§ **TASK GOAL**
All of the data must be printed exactly; please include every line.
:::::
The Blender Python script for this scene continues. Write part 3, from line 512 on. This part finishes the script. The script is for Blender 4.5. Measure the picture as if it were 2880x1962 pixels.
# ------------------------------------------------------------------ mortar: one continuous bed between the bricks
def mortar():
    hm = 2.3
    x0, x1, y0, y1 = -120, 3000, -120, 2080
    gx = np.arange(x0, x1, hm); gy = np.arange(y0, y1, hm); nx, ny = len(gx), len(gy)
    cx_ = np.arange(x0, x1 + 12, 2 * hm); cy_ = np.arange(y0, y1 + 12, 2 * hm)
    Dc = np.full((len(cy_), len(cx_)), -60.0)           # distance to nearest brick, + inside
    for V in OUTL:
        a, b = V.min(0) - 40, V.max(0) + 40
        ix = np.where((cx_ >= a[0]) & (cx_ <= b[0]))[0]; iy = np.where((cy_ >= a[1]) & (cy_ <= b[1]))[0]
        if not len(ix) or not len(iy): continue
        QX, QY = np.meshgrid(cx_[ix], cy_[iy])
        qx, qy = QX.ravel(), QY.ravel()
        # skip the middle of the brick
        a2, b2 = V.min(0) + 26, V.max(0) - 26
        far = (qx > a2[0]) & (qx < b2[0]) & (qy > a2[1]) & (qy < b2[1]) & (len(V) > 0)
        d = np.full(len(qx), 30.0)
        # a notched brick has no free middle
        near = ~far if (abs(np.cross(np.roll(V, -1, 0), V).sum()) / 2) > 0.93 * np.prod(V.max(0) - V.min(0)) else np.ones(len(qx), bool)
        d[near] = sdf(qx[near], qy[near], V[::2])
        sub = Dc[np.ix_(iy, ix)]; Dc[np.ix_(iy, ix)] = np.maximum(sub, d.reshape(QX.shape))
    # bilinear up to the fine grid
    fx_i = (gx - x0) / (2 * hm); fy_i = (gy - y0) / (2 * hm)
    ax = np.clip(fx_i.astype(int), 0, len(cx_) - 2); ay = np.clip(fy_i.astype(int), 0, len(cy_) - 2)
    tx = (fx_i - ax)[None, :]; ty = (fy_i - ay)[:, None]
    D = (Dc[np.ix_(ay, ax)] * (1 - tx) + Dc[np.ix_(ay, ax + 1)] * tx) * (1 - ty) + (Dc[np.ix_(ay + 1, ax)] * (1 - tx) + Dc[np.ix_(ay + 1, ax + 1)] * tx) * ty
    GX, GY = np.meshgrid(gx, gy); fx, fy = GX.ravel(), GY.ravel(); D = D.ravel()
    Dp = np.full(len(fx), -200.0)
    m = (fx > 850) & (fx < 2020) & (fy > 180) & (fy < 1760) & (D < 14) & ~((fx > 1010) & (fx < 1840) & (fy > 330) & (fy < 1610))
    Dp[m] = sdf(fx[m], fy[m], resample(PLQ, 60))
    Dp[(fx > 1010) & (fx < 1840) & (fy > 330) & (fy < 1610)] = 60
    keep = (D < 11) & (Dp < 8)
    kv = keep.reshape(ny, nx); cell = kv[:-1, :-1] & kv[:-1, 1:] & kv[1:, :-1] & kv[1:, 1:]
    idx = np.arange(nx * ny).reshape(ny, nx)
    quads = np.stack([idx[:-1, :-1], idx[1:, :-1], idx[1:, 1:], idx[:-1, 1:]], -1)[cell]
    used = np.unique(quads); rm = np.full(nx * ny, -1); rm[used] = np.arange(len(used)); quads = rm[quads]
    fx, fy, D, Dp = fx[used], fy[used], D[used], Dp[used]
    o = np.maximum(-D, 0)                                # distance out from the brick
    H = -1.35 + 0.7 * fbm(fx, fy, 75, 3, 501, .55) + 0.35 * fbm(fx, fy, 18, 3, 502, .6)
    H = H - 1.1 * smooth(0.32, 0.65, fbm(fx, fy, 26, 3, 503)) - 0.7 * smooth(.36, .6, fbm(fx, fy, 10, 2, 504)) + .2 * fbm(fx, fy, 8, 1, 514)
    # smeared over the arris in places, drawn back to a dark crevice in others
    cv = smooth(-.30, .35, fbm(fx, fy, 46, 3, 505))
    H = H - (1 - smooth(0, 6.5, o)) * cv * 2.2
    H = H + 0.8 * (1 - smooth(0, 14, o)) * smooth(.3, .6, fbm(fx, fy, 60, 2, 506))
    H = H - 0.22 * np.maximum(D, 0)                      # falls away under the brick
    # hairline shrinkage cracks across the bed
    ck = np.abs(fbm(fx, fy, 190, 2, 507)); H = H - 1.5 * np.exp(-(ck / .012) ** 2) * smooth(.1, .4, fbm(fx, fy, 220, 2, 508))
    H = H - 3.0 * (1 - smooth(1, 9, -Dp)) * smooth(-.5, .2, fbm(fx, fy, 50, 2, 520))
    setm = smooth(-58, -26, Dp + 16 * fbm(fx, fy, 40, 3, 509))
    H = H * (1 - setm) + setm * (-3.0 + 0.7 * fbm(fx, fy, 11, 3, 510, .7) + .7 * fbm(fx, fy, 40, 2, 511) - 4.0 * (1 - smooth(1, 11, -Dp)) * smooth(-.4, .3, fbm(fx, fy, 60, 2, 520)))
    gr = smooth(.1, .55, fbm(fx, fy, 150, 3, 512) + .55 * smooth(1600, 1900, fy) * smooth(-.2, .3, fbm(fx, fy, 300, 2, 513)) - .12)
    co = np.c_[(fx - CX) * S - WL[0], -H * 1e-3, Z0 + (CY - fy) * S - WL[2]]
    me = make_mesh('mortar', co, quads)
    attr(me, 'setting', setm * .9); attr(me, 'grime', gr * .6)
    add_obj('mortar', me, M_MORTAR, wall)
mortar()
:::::
§ **FINISHED ANSWER**
The Blender Python script for this scene continues. Write part 3, from line 512 on. This part finishes the script. The script is for Blender 4.5. Measure the picture as if it were 2880x1962 pixels.
# ------------------------------------------------------------------ mortar: one continuous bed between the bricks
def mortar():
    hm = 2.3
    x0, x1, y0, y1 = -120, 3000, -120, 2080
    gx = np.arange(x0, x1, hm); gy = np.arange(y0, y1, hm); nx, ny = len(gx), len(gy)
    cx_ = np.arange(x0, x1 + 12, 2 * hm); cy_ = np.arange(y0, y1 + 12, 2 * hm)
    Dc = np.full((len(cy_), len(cx_)), -60.0)           # distance to nearest brick, + inside
    for V in OUTL:
        a, b = V.min(0) - 40, V.max(0) + 40
        ix = np.where((cx_ >= a[0]) & (cx_ <= b[0]))[0]; iy = np.where((cy_ >= a[1]) & (cy_ <= b[1]))[0]
        if not len(ix) or not len(iy): continue
        QX, QY = np.meshgrid(cx_[ix], cy_[iy])
        qx, qy = QX.ravel(), QY.ravel()
        # skip the middle of the brick
        a2, b2 = V.min(0) + 26, V.max(0) - 26
        far = (qx > a2[0]) & (qx < b2[0]) & (qy > a2[1]) & (qy < b2[1]) & (len(V) > 0)
        d = np.full(len(qx), 30.0)
        # a notched brick has no free middle
        near = ~far if (abs(np.cross(np.roll(V, -1, 0), V).sum()) / 2) > 0.93 * np.prod(V.max(0) - V.min(0)) else np.ones(len(qx), bool)
        d[near] = sdf(qx[near], qy[near], V[::2])
        sub = Dc[np.ix_(iy, ix)]; Dc[np.ix_(iy, ix)] = np.maximum(sub, d.reshape(QX.shape))
    # bilinear up to the fine grid
    fx_i = (gx - x0) / (2 * hm); fy_i = (gy - y0) / (2 * hm)
    ax = np.clip(fx_i.astype(int), 0, len(cx_) - 2); ay = np.clip(fy_i.astype(int), 0, len(cy_) - 2)
    tx = (fx_i - ax)[None, :]; ty = (fy_i - ay)[:, None]
    D = (Dc[np.ix_(ay, ax)] * (1 - tx) + Dc[np.ix_(ay, ax + 1)] * tx) * (1 - ty) + (Dc[np.ix_(ay + 1, ax)] * (1 - tx) + Dc[np.ix_(ay + 1, ax + 1)] * tx) * ty
    GX, GY = np.meshgrid(gx, gy); fx, fy = GX.ravel(), GY.ravel(); D = D.ravel()
    Dp = np.full(len(fx), -200.0)
    m = (fx > 850) & (fx < 2020) & (fy > 180) & (fy < 1760) & (D < 14) & ~((fx > 1010) & (fx < 1840) & (fy > 330) & (fy < 1610))
    Dp[m] = sdf(fx[m], fy[m], resample(PLQ, 60))
    Dp[(fx > 1010) & (fx < 1840) & (fy > 330) & (fy < 1610)] = 60
    keep = (D < 11) & (Dp < 8)
    kv = keep.reshape(ny, nx); cell = kv[:-1, :-1] & kv[:-1, 1:] & kv[1:, :-1] & kv[1:, 1:]
    idx = np.arange(nx * ny).reshape(ny, nx)
    quads = np.stack([idx[:-1, :-1], idx[1:, :-1], idx[1:, 1:], idx[:-1, 1:]], -1)[cell]
    used = np.unique(quads); rm = np.full(nx * ny, -1); rm[used] = np.arange(len(used)); quads = rm[quads]
    fx, fy, D, Dp = fx[used], fy[used], D[used], Dp[used]
    o = np.maximum(-D, 0)                                # distance out from the brick
    H = -1.35 + 0.7 * fbm(fx, fy, 75, 3, 501, .55) + 0.35 * fbm(fx, fy, 18, 3, 502, .6)
    H = H - 1.1 * smooth(0.32, 0.65, fbm(fx, fy, 26, 3, 503)) - 0.7 * smooth(.36, .6, fbm(fx, fy, 10, 2, 504)) + .2 * fbm(fx, fy, 8, 1, 514)
    # smeared over the arris in places, drawn back to a dark crevice in others
    cv = smooth(-.30, .35, fbm(fx, fy, 46, 3, 505))
    H = H - (1 - smooth(0, 6.5, o)) * cv * 2.2
    H = H + 0.8 * (1 - smooth(0, 14, o)) * smooth(.3, .6, fbm(fx, fy, 60, 2, 506))
    H = H - 0.22 * np.maximum(D, 0)                      # falls away under the brick
    # hairline shrinkage cracks across the bed
    ck = np.abs(fbm(fx, fy, 190, 2, 507)); H = H - 1.5 * np.exp(-(ck / .012) ** 2) * smooth(.1, .4, fbm(fx, fy, 220, 2, 508))
    H = H - 3.0 * (1 - smooth(1, 9, -Dp)) * smooth(-.5, .2, fbm(fx, fy, 50, 2, 520))
    setm = smooth(-58, -26, Dp + 16 * fbm(fx, fy, 40, 3, 509))
    H = H * (1 - setm) + setm * (-3.0 + 0.7 * fbm(fx, fy, 11, 3, 510, .7) + .7 * fbm(fx, fy, 40, 2, 511) - 4.0 * (1 - smooth(1, 11, -Dp)) * smooth(-.4, .3, fbm(fx, fy, 60, 2, 520)))
    gr = smooth(.1, .55, fbm(fx, fy, 150, 3, 512) + .55 * smooth(1600, 1900, fy) * smooth(-.2, .3, fbm(fx, fy, 300, 2, 513)) - .12)
    co = np.c_[(fx - CX) * S - WL[0], -H * 1e-3, Z0 + (CY - fy) * S - WL[2]]
    me = make_mesh('mortar', co, quads)
    attr(me, 'setting', setm * .9); attr(me, 'grime', gr * .6)
    add_obj('mortar', me, M_MORTAR, wall)
mortar()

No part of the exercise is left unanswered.